Hôtel des Invalides
The HÔTEL NATIONAL DES
INVALIDES was built as a barracks for 7,000 men - mostly old wounded soldiers -
in the reign of Louis XIV.
It now houses about 100 old
codgers, part of the Army Headquarters, and an enormous Military Museum.
The main courtyard, lined with
old guns under a grand arcade, is overlooked by the most famous statue of
Napoleon,
the one known
as ‘Le Petit Caporal’ – enormous hat, brooding expression, hand on wallet.
The Museum, which
occupies most of the left-hand side of the building, spreads over several
floors,
and traces the
French Army from the Middle Ages to Vietnam.
Don’t miss the top floor, Le Musée des Plans-reliefs,
where there are vast three-dimensional models of fortified towns and
battlefields.
Observe,
too, a strange anomaly.

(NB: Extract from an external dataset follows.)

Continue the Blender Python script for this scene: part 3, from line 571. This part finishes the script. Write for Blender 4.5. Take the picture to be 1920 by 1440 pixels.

Young people in full-time education are entitled to free
entry to all Museums belonging to the state;
but Les Invalides belongs to the Army, so you have to
pay.
In the centre of Les Invalides you will find two
churches, back-to-back; St. Louis’ and the Dome.
Captured flags hang in St. Louis’; there used to be
thousands more, but they were burned to prevent their recapture in 1814.
Under the Dome, in a crypt specially dug and taking up
nearly all the floor space, lie the remains of Napoleon I,
brought back from St. Helena
in 1840. The body is in a tin coffin inside an iron coffin in a mahogany coffin
in a lead coffin in
another lead coffin in an ebony coffin in an oak coffin in a five-ton red
porphyry sarcophagus on a green granite base.
That lot ought to hold the little blighter down.
Around him are the tombs of his son and the Marshals of France.
The other great claim to fame
of Les Invalides is that the French Revolution started here, because it was here
that the mob came to steal weapons for the storming of the Bastille.